PCs are not boosting their NADs. I'm a little mystified why people thought their NADs are too high. They're not. I'm hitting them with equal-leveled non-controller monsters too easily, if anything.

PC AC scores seem to be too high, NADs are too low, or (probably the real issue) the gap is too large. This makes picking monster levels difficult. My previous strategy of using monsters higher in level by 1 on average doesn't really work well; while they might be able to hit AC more regularly, they're also becoming unhittable, and it only makes the problem of targeting low NADs worse.
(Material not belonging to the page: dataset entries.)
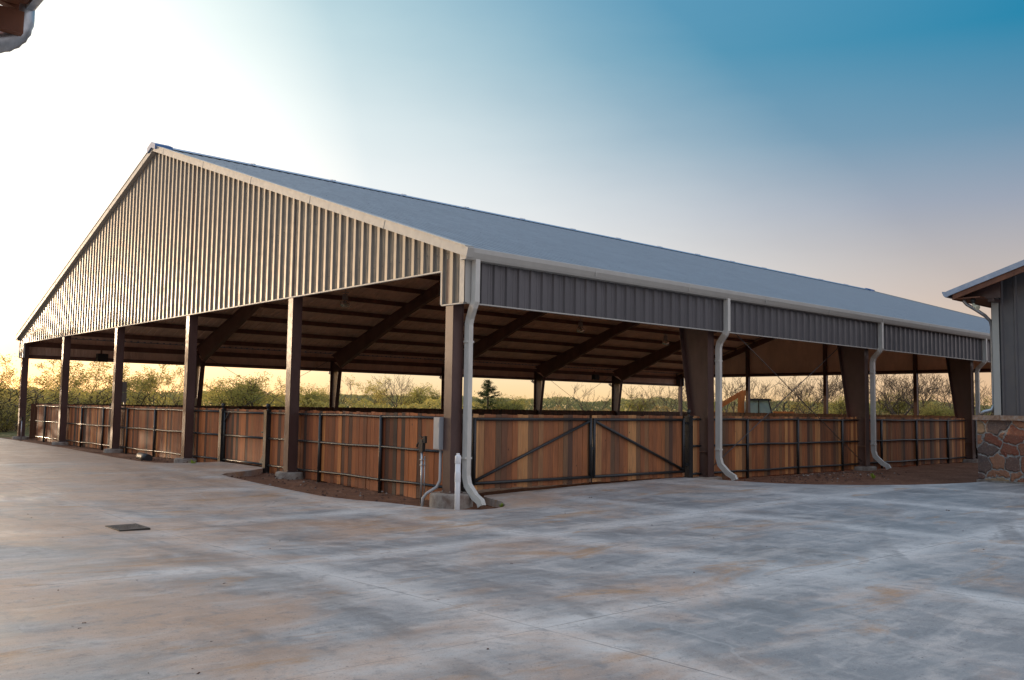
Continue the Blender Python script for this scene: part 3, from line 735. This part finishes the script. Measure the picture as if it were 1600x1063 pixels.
for i in range(900):
    if i < 500: x, y = rnd.gauss(10.8,1.3), rnd.gauss(-1.3,.45)
    else: x, y = rnd.uniform(-1.4,.1), rnd.uniform(-.9,14)
    if inside(x, y) or (abs(x) < .5 and y < .5): continue
    s = rnd.choice((.012,.018,.03,.045)); z = gz(x,y)-.09
    if 9 < x < 13.5 and -2.3 < y < -.4: z += .10*math.exp(-((x-11)**2/4+(y+1.3)**2/.3))
    c_ = Vector((x,y,z)); vs = [c_+Vector((rnd.uniform(.6,1)*s*d[0], rnd.uniform(.6,1)*s*d[1], rnd.uniform(.4,.8)*s*d[2])) for d in ((1,0,0),(-1,0,0),(0,1,0),(0,-1,0),(0,0,1),(0,0,-.3))]
    mb.add(vs, [(0,2,4),(2,1,4),(1,3,4),(3,0,4),(2,0,5),(1,2,5),(3,1,5),(0,3,5)], 1 if rnd.random() < .12 else 0)
tag(mb.build('dirt_clods', [M['clod'], M['footing']]), 'small clods and pale pebbles strewn over the dirt below the fences', 'dirt', kind='stuff')

# ------------------------------------------------------------------ stone-faced building on the right
rb = thing('stone_building', (11.94,-4.45,0), 'charcoal metal building with a flagstone base and blue-grey roof edge at the right', 'building')
x0, xs_, y0, y1, x1 = 11.94, 12.20, -4.45, -17.0, 24.0
mb = MB(); mb.box((x0,y0,-.3),(xs_,y1,1.405)); mb.box((xs_,y0,-.3),(x1,y0-.26,1.405)); mb.build('stone_base', M['stone'], rb)
mb = MB()
y = y0+.07
while y > y1:
    w = rnd.uniform(.45,.8); mb.box((x0-.07+rnd.uniform(-.01,.01), y, 1.408), (xs_, y-w+.008, 1.52+rnd.uniform(-.008,.008))); y -= w
x = xs_+.004
while x < x1: w = rnd.uniform(.45,.8); mb.box((x, y0+.07, 1.408), (x+w-.008, y0-.26, 1.52)); x += w
mb.build('stone_cap', M['cap'], rb)
mb = MB(); mb.box((x0-.035,y0+.03,-.3),(x1,y1,.035)); mb.build('plinth', M['footing'], rb)
yr = -10.7; SR = .333; ye = -4.05
def rz(y): return 4.36 + SR*(ye-y if y > yr else (y-(2*yr-ye)))
yw = -4.78
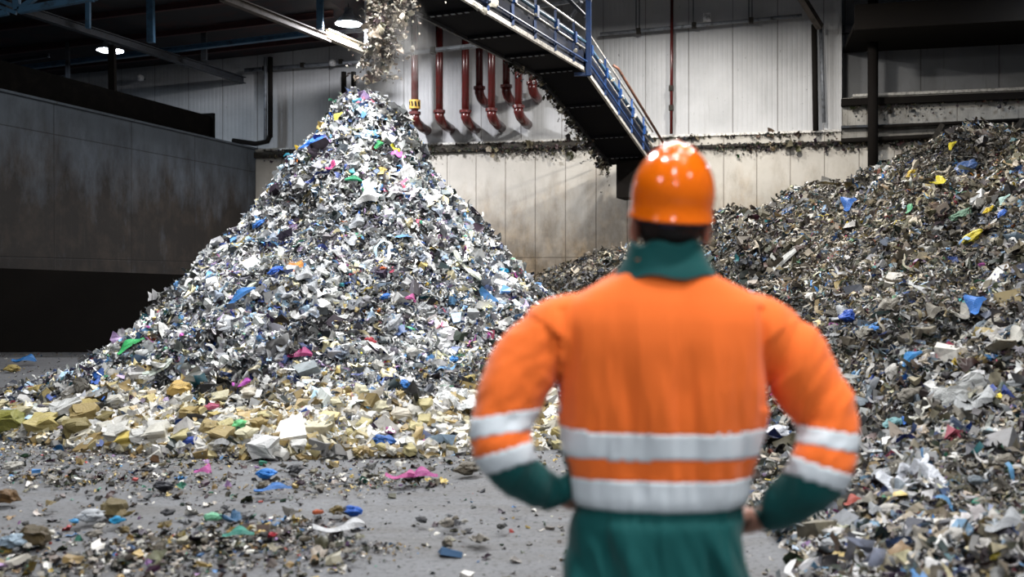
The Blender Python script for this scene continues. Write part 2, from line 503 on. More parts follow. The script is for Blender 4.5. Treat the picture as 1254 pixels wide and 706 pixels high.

PC design gives bigger mathematical gaps than monster design. This leaves me wondering why WotC designed these expertise fix-feats. I'm also wondering; are there expertise AC-boosting feats? The barbarian player wanted to use one, but changes his mind, so I never really hunted that down. And if these feats exist, why? From what IanB is saying, this problem with overly-high ACs only becomes worse with levels. Making that type of feat doesn't seem like a problem solver to me.

I need to take a much closer look at the barbarian class. They seem to have too much AC. Why give them a free point of AC? They're not defenders.

"Classic" soldiers can't defend very well against a high-AC rogue (as they have no attacks that target anything other than AC; I think the only soldiers I've seen in combat that avoid that problem are custom-built, other than some MM3 monsters that I'm now ripping abilities off of). I've recently designed a cluster of psychic warrior NPCs to go around that problem. However, said soldiers might be too deadly, as the rogue's NADs (other than Reflex) are downright terrible.

Until I can get a better grip on the issue, this puts problems like monster selection and design "on hold". I probably will go with giving out free attack expertise feats, and maybe free NAD-boosting feats (depending on whether I go with higher-level monsters or not), and I might use more NAD-targeting monsters, but that all depends on whether that's a good idea.
 

mneme

Explorer
Barbarians get a +1 AC bonus? Now that is strange.
Better; Barbarians get +1 AC per Tier! (and +1 ref per Tier). It's to give them decent AC even though they're light armor users who don't have Dex secondary -- but it does mean that Whirling Barbarians have ludicrous AC. Your guy can choose to bump AC or bump his riders (unless he's Whirling, but Whirling Barbs aren't that great), so pseudo-defender or better striker.

He's using a lot of Dark Sun stuff actually. I doubt he's an eagle shaman; I don't know what that build is, but he hasn't summoned anything eagle-flavored.
Eagle ("Watcher") shamans don't summon anything eagle-flavored unless they choose (they should) to flavor their spirit companion that way. But they give out basic attacks on both their spirit OA and with an at will; often RBAs that cause the target to grant combat advantage. Watcher shamans are actually mildly Dex-focused, and are the only Shaman build that can reasonably have a high dexterity and thus have a good stealth, but you could easily build one with Int instead.

(expertise)
First I heard of that. (The gap between the two campaigns was so large there have been two new PHs plus plenty of splatbooks, and I can't have read everything in them.)
Surveying them isn't a bad idea--not all the powers, but the feats and new classes are useful to know about if you're restricting material. But yes, Expertise showed up with PH2. PH3 introduced Versitile Expertise -- which gave you expertise with two weapons/implements; Essentials changed the scaling from 1/15/25 to 1/11/21 and made expertise feats grant another special rider like staff expertise granting reach 2 and immunity to OAs on attacks and Holy Symbol Expertise granting near immunity to combat advantage.

The barbarian player initially wanted to take "Hide Armor Expertise" but decided on boosting his Dex instead when creating his character.
*nod* If he's not planning on boosting his dex further, Hide Armor Expertise might be better, as stat > 1 feat (usually). If he is, he can trade his riders for AC and reflex.

Re NAD targetting:

Will in darksun, yeah, probably psychic stuff.

But reflex? That stuff is easy, just use liquids, firey breath or equivalent, defilers, bola-users, etc.